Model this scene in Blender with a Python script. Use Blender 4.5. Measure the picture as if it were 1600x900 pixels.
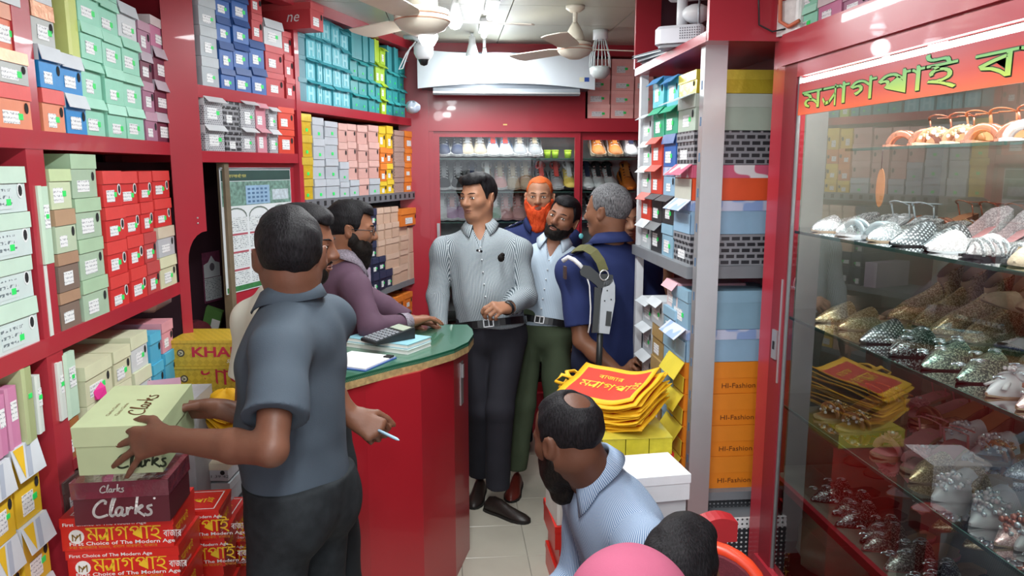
import bpy, bmesh, math, random
import numpy as np
from math import sin, cos, pi, radians, atan2, sqrt, hypot
from mathutils import Vector, Matrix

for _o in list(bpy.data.objects):
 bpy.data.objects.remove(_o)
S = bpy.context.scene
COL = S.collection

# ---------------------------------------------------------------- camera
FPX = 1170.0                       # focal length in pixels of the 1600x900 frame
YAW, PITCH = radians(4.85), radians(9.13)
CAM = Vector((0.0, 0.0, 1.75))
FWD = Vector((sin(YAW) * cos(PITCH), cos(YAW) * cos(PITCH), -sin(PITCH)))
RGT = Vector((cos(YAW), -sin(YAW), 0.0))
UPV = RGT.cross(FWD)
_cd = bpy.data.cameras.new('camera')
_cd.sensor_width = 36.0
_cd.lens = 36.0 * FPX / 1600.0
_cd.clip_start = 0.05
_cam = bpy.data.objects.new('camera', _cd)
COL.objects.link(_cam)
_cam.location = CAM
_cam.rotation_euler = Matrix((RGT, UPV, -FWD)).transposed().to_euler()
S.camera = _cam

# ---------------------------------------------------------------- world: daylight coming in from the open shop front
_w = bpy.data.worlds.new('world')
S.world = _w
_w.use_nodes = True
_bg = _w.node_tree.nodes['Background']
_bg.inputs['Color'].default_value = (0.86, 0.93, 1.0, 1)
_bg.inputs['Strength'].default_value = 1.25

def area_light(name, loc, sx, sy, power, color=(1, 1, 1), target=None):
 d = bpy.data.lights.new(name, 'AREA')
 d.shape = 'RECTANGLE'
 d.size, d.size_y, d.energy, d.color = sx, sy, power, color
 o = bpy.data.objects.new(name, d)
 COL.objects.link(o)
 o.location = loc
 if target is not None:
  o.rotation_euler = (Vector(target) - Vector(loc)).to_track_quat('-Z', 'Y').to_euler()
 return o

# ceiling lights: far ones for the visible tubes, nearer ones unseen, added for brightness
for _i, (_x, _y, _p) in enumerate(((0.32, 4.15, 9), (0.12, 3.2, 10), (0.0, 2.1, 15), (0.05, 0.7, 22), (0.0, -0.6, 24))):
 area_light('ceiling_tube_and_fill', (_x, _y, 2.44), 0.10, 0.9, _p, (0.96, 0.99, 1.0))
# LED strip under the top rail of the display cabinet on the right
area_light('cabinet_strip_light', (1.08, 1.25, 2.07), 0.05, 1.7, 10.5, (0.97, 1.0, 0.98))
# strip lamp inside the back cabinet
area_light('back_cabinet_light', (0.62, 4.86, 1.955), 1.3, 0.03, 1.7, (0.95, 0.99, 1.0))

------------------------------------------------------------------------

### What is being asked
Copy the material above in full and exactly, skipping pictures.

### Exercise solution
Model this scene in Blender with a Python script. Use Blender 4.5. Measure the picture as if it were 1600x900 pixels.
import bpy, bmesh, math, random
import numpy as np
from math import sin, cos, pi, radians, atan2, sqrt, hypot
from mathutils import Vector, Matrix

for _o in list(bpy.data.objects):
 bpy.data.objects.remove(_o)
S = bpy.context.scene
COL = S.collection

# ---------------------------------------------------------------- camera
FPX = 1170.0                       # focal length in pixels of the 1600x900 frame
YAW, PITCH = radians(4.85), radians(9.13)
CAM = Vector((0.0, 0.0, 1.75))
FWD = Vector((sin(YAW) * cos(PITCH), cos(YAW) * cos(PITCH), -sin(PITCH)))
RGT = Vector((cos(YAW), -sin(YAW), 0.0))
UPV = RGT.cross(FWD)
_cd = bpy.data.cameras.new('camera')
_cd.sensor_width = 36.0
_cd.lens = 36.0 * FPX / 1600.0
_cd.clip_start = 0.05
_cam = bpy.data.objects.new('camera', _cd)
COL.objects.link(_cam)
_cam.location = CAM
_cam.rotation_euler = Matrix((RGT, UPV, -FWD)).transposed().to_euler()
S.camera = _cam

# ---------------------------------------------------------------- world: daylight coming in from the open shop front
_w = bpy.data.worlds.new('world')
S.world = _w
_w.use_nodes = True
_bg = _w.node_tree.nodes['Background']
_bg.inputs['Color'].default_value = (0.86, 0.93, 1.0, 1)
_bg.inputs['Strength'].default_value = 1.25

def area_light(name, loc, sx, sy, power, color=(1, 1, 1), target=None):
 d = bpy.data.lights.new(name, 'AREA')
 d.shape = 'RECTANGLE'
 d.size, d.size_y, d.energy, d.color = sx, sy, power, color
 o = bpy.data.objects.new(name, d)
 COL.objects.link(o)
 o.location = loc
 if target is not None:
  o.rotation_euler = (Vector(target) - Vector(loc)).to_track_quat('-Z', 'Y').to_euler()
 return o

# ceiling lights: far ones for the visible tubes, nearer ones unseen, added for brightness
for _i, (_x, _y, _p) in enumerate(((0.32, 4.15, 9), (0.12, 3.2, 10), (0.0, 2.1, 15), (0.05, 0.7, 22), (0.0, -0.6, 24))):
 area_light('ceiling_tube_and_fill', (_x, _y, 2.44), 0.10, 0.9, _p, (0.96, 0.99, 1.0))
# LED strip under the top rail of the display cabinet on the right
area_light('cabinet_strip_light', (1.08, 1.25, 2.07), 0.05, 1.7, 10.5, (0.97, 1.0, 0.98))
# strip lamp inside the back cabinet
area_light('back_cabinet_light', (0.62, 4.86, 1.955), 1.3, 0.03, 1.7, (0.95, 0.99, 1.0))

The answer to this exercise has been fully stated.